Each line of the material must be returned exactly.

- _SOURCE EXCERPT_:

════

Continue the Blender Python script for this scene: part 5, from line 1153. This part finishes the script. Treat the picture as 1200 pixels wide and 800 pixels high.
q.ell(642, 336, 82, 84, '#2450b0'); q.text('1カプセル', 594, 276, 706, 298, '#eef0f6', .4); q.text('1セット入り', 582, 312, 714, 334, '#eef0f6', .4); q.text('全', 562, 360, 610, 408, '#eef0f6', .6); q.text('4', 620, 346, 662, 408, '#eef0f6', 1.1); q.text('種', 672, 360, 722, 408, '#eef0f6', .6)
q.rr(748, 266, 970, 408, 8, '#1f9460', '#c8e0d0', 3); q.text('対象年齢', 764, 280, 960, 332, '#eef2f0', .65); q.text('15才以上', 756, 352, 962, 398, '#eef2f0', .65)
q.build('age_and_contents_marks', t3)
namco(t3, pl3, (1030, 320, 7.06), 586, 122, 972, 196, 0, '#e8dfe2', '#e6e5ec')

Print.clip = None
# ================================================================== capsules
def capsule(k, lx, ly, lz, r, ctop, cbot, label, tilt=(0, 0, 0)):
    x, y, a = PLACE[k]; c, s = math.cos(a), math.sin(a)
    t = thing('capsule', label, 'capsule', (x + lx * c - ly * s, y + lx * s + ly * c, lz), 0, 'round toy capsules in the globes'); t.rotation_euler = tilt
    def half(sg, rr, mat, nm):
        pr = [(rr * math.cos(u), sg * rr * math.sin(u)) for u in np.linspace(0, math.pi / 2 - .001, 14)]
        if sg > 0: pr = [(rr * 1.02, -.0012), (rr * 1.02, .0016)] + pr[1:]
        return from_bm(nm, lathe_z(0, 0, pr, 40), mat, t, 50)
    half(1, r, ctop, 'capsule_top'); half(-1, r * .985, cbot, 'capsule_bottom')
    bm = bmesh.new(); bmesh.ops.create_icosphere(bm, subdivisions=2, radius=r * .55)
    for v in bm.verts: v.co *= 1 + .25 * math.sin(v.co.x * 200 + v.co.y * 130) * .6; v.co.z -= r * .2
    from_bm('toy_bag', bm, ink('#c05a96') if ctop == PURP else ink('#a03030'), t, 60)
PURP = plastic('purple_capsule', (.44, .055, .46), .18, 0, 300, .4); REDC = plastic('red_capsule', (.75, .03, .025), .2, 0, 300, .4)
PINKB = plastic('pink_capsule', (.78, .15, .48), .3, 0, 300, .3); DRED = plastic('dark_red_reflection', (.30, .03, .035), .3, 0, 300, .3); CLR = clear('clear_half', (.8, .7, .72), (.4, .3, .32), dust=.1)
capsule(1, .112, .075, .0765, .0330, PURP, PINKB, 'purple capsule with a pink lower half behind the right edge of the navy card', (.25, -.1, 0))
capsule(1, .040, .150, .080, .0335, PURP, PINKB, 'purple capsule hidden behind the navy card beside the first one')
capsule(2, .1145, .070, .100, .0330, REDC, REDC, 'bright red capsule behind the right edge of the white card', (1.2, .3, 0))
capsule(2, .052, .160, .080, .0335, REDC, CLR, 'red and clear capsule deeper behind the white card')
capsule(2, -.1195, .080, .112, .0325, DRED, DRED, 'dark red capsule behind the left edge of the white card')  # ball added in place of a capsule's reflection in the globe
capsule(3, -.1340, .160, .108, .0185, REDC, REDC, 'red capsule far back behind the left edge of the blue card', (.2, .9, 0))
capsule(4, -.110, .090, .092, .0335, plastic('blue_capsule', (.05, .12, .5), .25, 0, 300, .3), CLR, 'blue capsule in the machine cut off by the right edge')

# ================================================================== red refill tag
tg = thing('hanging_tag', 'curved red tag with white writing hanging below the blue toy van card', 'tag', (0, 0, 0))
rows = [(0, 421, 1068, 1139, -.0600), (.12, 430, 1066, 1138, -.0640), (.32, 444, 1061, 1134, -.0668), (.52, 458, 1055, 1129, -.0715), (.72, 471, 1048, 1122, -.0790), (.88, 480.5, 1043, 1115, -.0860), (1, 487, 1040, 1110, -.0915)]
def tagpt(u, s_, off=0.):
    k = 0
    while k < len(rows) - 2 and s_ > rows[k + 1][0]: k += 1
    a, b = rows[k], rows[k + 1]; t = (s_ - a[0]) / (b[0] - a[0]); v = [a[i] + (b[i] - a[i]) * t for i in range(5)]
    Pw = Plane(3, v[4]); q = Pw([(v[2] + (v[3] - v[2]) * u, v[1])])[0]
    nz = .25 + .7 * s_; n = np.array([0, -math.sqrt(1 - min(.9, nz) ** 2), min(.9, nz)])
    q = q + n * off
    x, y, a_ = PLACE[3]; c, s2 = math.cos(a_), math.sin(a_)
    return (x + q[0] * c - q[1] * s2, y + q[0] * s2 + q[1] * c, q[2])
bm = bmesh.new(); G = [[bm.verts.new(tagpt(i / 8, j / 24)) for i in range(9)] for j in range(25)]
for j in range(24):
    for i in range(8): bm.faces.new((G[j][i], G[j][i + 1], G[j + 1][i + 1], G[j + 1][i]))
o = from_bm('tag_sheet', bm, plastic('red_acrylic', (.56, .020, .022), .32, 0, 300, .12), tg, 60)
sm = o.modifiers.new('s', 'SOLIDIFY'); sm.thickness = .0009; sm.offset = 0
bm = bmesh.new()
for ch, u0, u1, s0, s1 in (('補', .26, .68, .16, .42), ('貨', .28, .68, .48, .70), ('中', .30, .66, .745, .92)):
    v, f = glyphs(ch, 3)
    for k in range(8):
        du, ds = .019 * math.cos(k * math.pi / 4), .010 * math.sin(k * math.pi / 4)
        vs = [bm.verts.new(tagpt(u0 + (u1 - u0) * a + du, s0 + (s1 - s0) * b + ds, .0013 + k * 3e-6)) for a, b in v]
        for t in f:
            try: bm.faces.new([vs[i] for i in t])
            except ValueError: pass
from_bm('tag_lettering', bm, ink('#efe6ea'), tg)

════

- _SOLUTION_:
Continue the Blender Python script for this scene: part 5, from line 1153. This part finishes the script. Treat the picture as 1200 pixels wide and 800 pixels high.
q.ell(642, 336, 82, 84, '#2450b0'); q.text('1カプセル', 594, 276, 706, 298, '#eef0f6', .4); q.text('1セット入り', 582, 312, 714, 334, '#eef0f6', .4); q.text('全', 562, 360, 610, 408, '#eef0f6', .6); q.text('4', 620, 346, 662, 408, '#eef0f6', 1.1); q.text('種', 672, 360, 722, 408, '#eef0f6', .6)
q.rr(748, 266, 970, 408, 8, '#1f9460', '#c8e0d0', 3); q.text('対象年齢', 764, 280, 960, 332, '#eef2f0', .65); q.text('15才以上', 756, 352, 962, 398, '#eef2f0', .65)
q.build('age_and_contents_marks', t3)
namco(t3, pl3, (1030, 320, 7.06), 586, 122, 972, 196, 0, '#e8dfe2', '#e6e5ec')

Print.clip = None
# ================================================================== capsules
def capsule(k, lx, ly, lz, r, ctop, cbot, label, tilt=(0, 0, 0)):
    x, y, a = PLACE[k]; c, s = math.cos(a), math.sin(a)
    t = thing('capsule', label, 'capsule', (x + lx * c - ly * s, y + lx * s + ly * c, lz), 0, 'round toy capsules in the globes'); t.rotation_euler = tilt
    def half(sg, rr, mat, nm):
        pr = [(rr * math.cos(u), sg * rr * math.sin(u)) for u in np.linspace(0, math.pi / 2 - .001, 14)]
        if sg > 0: pr = [(rr * 1.02, -.0012), (rr * 1.02, .0016)] + pr[1:]
        return from_bm(nm, lathe_z(0, 0, pr, 40), mat, t, 50)
    half(1, r, ctop, 'capsule_top'); half(-1, r * .985, cbot, 'capsule_bottom')
    bm = bmesh.new(); bmesh.ops.create_icosphere(bm, subdivisions=2, radius=r * .55)
    for v in bm.verts: v.co *= 1 + .25 * math.sin(v.co.x * 200 + v.co.y * 130) * .6; v.co.z -= r * .2
    from_bm('toy_bag', bm, ink('#c05a96') if ctop == PURP else ink('#a03030'), t, 60)
PURP = plastic('purple_capsule', (.44, .055, .46), .18, 0, 300, .4); REDC = plastic('red_capsule', (.75, .03, .025), .2, 0, 300, .4)
PINKB = plastic('pink_capsule', (.78, .15, .48), .3, 0, 300, .3); DRED = plastic('dark_red_reflection', (.30, .03, .035), .3, 0, 300, .3); CLR = clear('clear_half', (.8, .7, .72), (.4, .3, .32), dust=.1)
capsule(1, .112, .075, .0765, .0330, PURP, PINKB, 'purple capsule with a pink lower half behind the right edge of the navy card', (.25, -.1, 0))
capsule(1, .040, .150, .080, .0335, PURP, PINKB, 'purple capsule hidden behind the navy card beside the first one')
capsule(2, .1145, .070, .100, .0330, REDC, REDC, 'bright red capsule behind the right edge of the white card', (1.2, .3, 0))
capsule(2, .052, .160, .080, .0335, REDC, CLR, 'red and clear capsule deeper behind the white card')
capsule(2, -.1195, .080, .112, .0325, DRED, DRED, 'dark red capsule behind the left edge of the white card')  # ball added in place of a capsule's reflection in the globe
capsule(3, -.1340, .160, .108, .0185, REDC, REDC, 'red capsule far back behind the left edge of the blue card', (.2, .9, 0))
capsule(4, -.110, .090, .092, .0335, plastic('blue_capsule', (.05, .12, .5), .25, 0, 300, .3), CLR, 'blue capsule in the machine cut off by the right edge')

# ================================================================== red refill tag
tg = thing('hanging_tag', 'curved red tag with white writing hanging below the blue toy van card', 'tag', (0, 0, 0))
rows = [(0, 421, 1068, 1139, -.0600), (.12, 430, 1066, 1138, -.0640), (.32, 444, 1061, 1134, -.0668), (.52, 458, 1055, 1129, -.0715), (.72, 471, 1048, 1122, -.0790), (.88, 480.5, 1043, 1115, -.0860), (1, 487, 1040, 1110, -.0915)]
def tagpt(u, s_, off=0.):
    k = 0
    while k < len(rows) - 2 and s_ > rows[k + 1][0]: k += 1
    a, b = rows[k], rows[k + 1]; t = (s_ - a[0]) / (b[0] - a[0]); v = [a[i] + (b[i] - a[i]) * t for i in range(5)]
    Pw = Plane(3, v[4]); q = Pw([(v[2] + (v[3] - v[2]) * u, v[1])])[0]
    nz = .25 + .7 * s_; n = np.array([0, -math.sqrt(1 - min(.9, nz) ** 2), min(.9, nz)])
    q = q + n * off
    x, y, a_ = PLACE[3]; c, s2 = math.cos(a_), math.sin(a_)
    return (x + q[0] * c - q[1] * s2, y + q[0] * s2 + q[1] * c, q[2])
bm = bmesh.new(); G = [[bm.verts.new(tagpt(i / 8, j / 24)) for i in range(9)] for j in range(25)]
for j in range(24):
    for i in range(8): bm.faces.new((G[j][i], G[j][i + 1], G[j + 1][i + 1], G[j + 1][i]))
o = from_bm('tag_sheet', bm, plastic('red_acrylic', (.56, .020, .022), .32, 0, 300, .12), tg, 60)
sm = o.modifiers.new('s', 'SOLIDIFY'); sm.thickness = .0009; sm.offset = 0
bm = bmesh.new()
for ch, u0, u1, s0, s1 in (('補', .26, .68, .16, .42), ('貨', .28, .68, .48, .70), ('中', .30, .66, .745, .92)):
    v, f = glyphs(ch, 3)
    for k in range(8):
        du, ds = .019 * math.cos(k * math.pi / 4), .010 * math.sin(k * math.pi / 4)
        vs = [bm.verts.new(tagpt(u0 + (u1 - u0) * a + du, s0 + (s1 - s0) * b + ds, .0013 + k * 3e-6)) for a, b in v]
        for t in f:
            try: bm.faces.new([vs[i] for i in t])
            except ValueError: pass
from_bm('tag_lettering', bm, ink('#efe6ea'), tg)